## Data block
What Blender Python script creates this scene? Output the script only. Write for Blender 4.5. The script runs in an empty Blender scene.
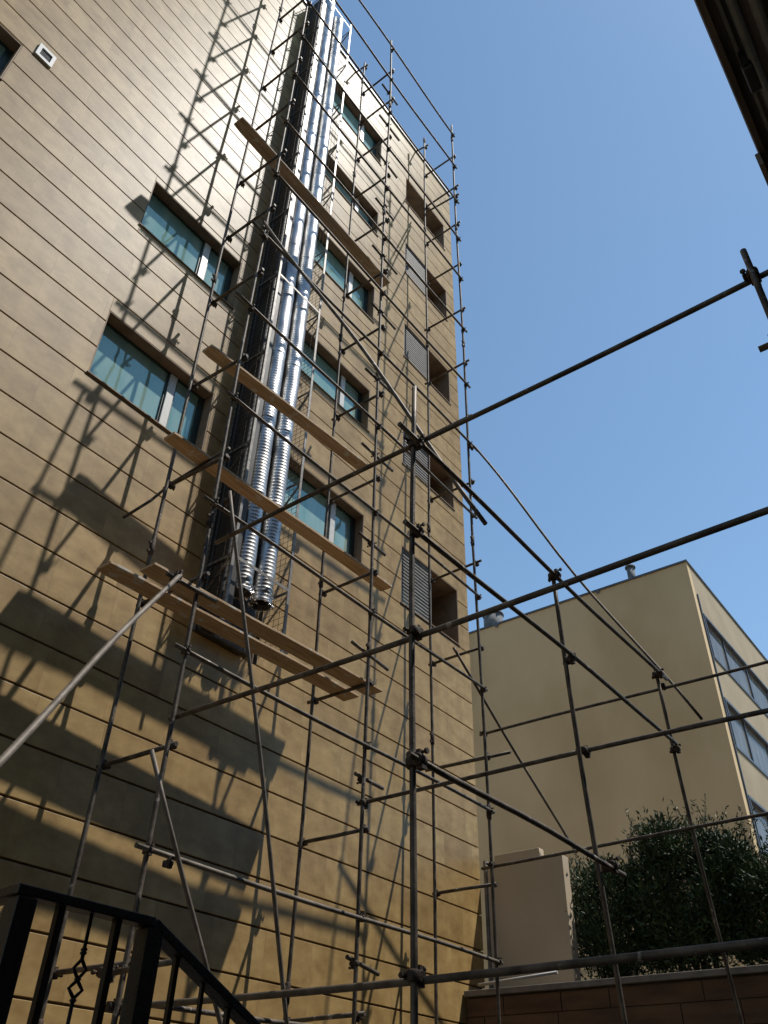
import bpy, bmesh, math, random
from mathutils import Vector, Matrix
random.seed(7)
R = math.radians
S = bpy.context.scene
COL = S.collection

# ------------------------------------------------------------------ camera
cam_d = bpy.data.cameras.new('camera'); cam = bpy.data.objects.new('camera', cam_d); COL.objects.link(cam)
cr = Vector((0.6022, -0.7980, 0.0229)); cf = Vector((0.6215, 0.4867, 0.6139))
cf.normalize(); cr = (cr - cf * cr.dot(cf)).normalized(); cu = cr.cross(cf)
cam.matrix_world = Matrix(((cr.x, cu.x, -cf.x, 0), (cr.y, cu.y, -cf.y, 0), (cr.z, cu.z, -cf.z, 0), (0, 0, 0, 1)))
cam_d.sensor_width = 36; cam_d.sensor_fit = 'AUTO'; cam_d.lens = 829.6 / 1024 * 36
cam_d.clip_start = 0.05; cam_d.clip_end = 3000
S.camera = cam

# ------------------------------------------------------------------ light
SUN = Vector((0.825, -1.0, 2.64)).normalized()
el = math.asin(SUN.z); rot = math.atan2(SUN.x, SUN.y)
w = bpy.data.worlds.new('World'); S.world = w; w.use_nodes = True
nt = w.node_tree; bg = nt.nodes['Background']
sky = nt.nodes.new('ShaderNodeTexSky'); sky.sky_type = 'NISHITA'; sky.sun_disc = False
sky.sun_elevation = el; sky.sun_rotation = rot; sky.altitude = 1200; sky.air_density = 1.15; sky.dust_density = 0.4; sky.ozone_density = 0.1
hz = nt.nodes.new('ShaderNodeMix'); hz.data_type = 'RGBA'; hz.blend_type = 'MULTIPLY'; hz.inputs[0].default_value = 1; hz.inputs[7].default_value = (.92, 1.05, 1.03, 1)
nt.links.new(sky.outputs[0], hz.inputs[6]); nt.links.new(hz.outputs[2], bg.inputs[0]); bg.inputs[1].default_value = 0.135
sd = bpy.data.lights.new('sun', 'SUN'); sd.energy = 4.0; sd.angle = R(0.65); sd.color = (1, 0.945, 0.86)
so = bpy.data.objects.new('sun', sd); COL.objects.link(so)
so.rotation_euler = (-SUN).to_track_quat('-Z', 'Y').to_euler()
S.view_settings.view_transform = 'Standard'; S.view_settings.look = 'None'
S.view_settings.exposure = 0.3; S.view_settings.gamma = 1; S.view_settings.use_curve_mapping = False
S.cycles.max_bounces = 8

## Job
Copy each line above that contains the word "scene".

## Complete output
What Blender Python script creates this scene? Output the script only. Write for Blender 4.5. The script runs in an empty Blender scene.
S = bpy.context.scene